__Stated goal__
Can you write out the whole listing exactly?
*-*-*
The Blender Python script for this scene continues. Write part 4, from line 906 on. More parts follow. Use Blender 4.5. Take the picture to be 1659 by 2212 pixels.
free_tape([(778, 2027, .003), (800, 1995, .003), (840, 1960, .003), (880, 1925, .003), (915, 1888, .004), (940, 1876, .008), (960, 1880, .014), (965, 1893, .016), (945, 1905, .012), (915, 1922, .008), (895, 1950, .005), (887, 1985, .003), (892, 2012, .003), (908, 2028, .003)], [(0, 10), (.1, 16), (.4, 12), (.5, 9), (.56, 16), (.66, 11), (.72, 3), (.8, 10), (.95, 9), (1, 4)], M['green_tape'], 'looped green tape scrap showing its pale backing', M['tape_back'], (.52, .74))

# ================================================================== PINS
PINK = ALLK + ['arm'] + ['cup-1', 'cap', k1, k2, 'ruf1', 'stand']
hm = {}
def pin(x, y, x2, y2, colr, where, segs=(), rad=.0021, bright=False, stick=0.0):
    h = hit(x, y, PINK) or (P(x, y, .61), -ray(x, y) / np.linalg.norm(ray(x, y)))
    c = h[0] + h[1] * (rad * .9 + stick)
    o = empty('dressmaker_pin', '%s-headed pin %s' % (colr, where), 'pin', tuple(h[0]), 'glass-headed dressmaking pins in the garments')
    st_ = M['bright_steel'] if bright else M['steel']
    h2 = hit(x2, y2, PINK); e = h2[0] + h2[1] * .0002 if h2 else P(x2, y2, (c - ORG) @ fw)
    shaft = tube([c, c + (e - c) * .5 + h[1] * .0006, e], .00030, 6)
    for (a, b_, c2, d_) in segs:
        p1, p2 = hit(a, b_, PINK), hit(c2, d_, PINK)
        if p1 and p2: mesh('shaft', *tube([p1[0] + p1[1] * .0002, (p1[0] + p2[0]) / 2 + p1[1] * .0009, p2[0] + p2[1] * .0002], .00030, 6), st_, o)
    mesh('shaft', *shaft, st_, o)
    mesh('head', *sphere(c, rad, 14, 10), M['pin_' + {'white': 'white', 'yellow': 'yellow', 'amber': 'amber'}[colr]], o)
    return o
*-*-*
__Solution to this task__
The Blender Python script for this scene continues. Write part 4, from line 906 on. More parts follow. Use Blender 4.5. Take the picture to be 1659 by 2212 pixels.
free_tape([(778, 2027, .003), (800, 1995, .003), (840, 1960, .003), (880, 1925, .003), (915, 1888, .004), (940, 1876, .008), (960, 1880, .014), (965, 1893, .016), (945, 1905, .012), (915, 1922, .008), (895, 1950, .005), (887, 1985, .003), (892, 2012, .003), (908, 2028, .003)], [(0, 10), (.1, 16), (.4, 12), (.5, 9), (.56, 16), (.66, 11), (.72, 3), (.8, 10), (.95, 9), (1, 4)], M['green_tape'], 'looped green tape scrap showing its pale backing', M['tape_back'], (.52, .74))

# ================================================================== PINS
PINK = ALLK + ['arm'] + ['cup-1', 'cap', k1, k2, 'ruf1', 'stand']
hm = {}
def pin(x, y, x2, y2, colr, where, segs=(), rad=.0021, bright=False, stick=0.0):
    h = hit(x, y, PINK) or (P(x, y, .61), -ray(x, y) / np.linalg.norm(ray(x, y)))
    c = h[0] + h[1] * (rad * .9 + stick)
    o = empty('dressmaker_pin', '%s-headed pin %s' % (colr, where), 'pin', tuple(h[0]), 'glass-headed dressmaking pins in the garments')
    st_ = M['bright_steel'] if bright else M['steel']
    h2 = hit(x2, y2, PINK); e = h2[0] + h2[1] * .0002 if h2 else P(x2, y2, (c - ORG) @ fw)
    shaft = tube([c, c + (e - c) * .5 + h[1] * .0006, e], .00030, 6)
    for (a, b_, c2, d_) in segs:
        p1, p2 = hit(a, b_, PINK), hit(c2, d_, PINK)
        if p1 and p2: mesh('shaft', *tube([p1[0] + p1[1] * .0002, (p1[0] + p2[0]) / 2 + p1[1] * .0009, p2[0] + p2[1] * .0002], .00030, 6), st_, o)
    mesh('shaft', *shaft, st_, o)
    mesh('head', *sphere(c, rad, 14, 10), M['pin_' + {'white': 'white', 'yellow': 'yellow', 'amber': 'amber'}[colr]], o)
    return o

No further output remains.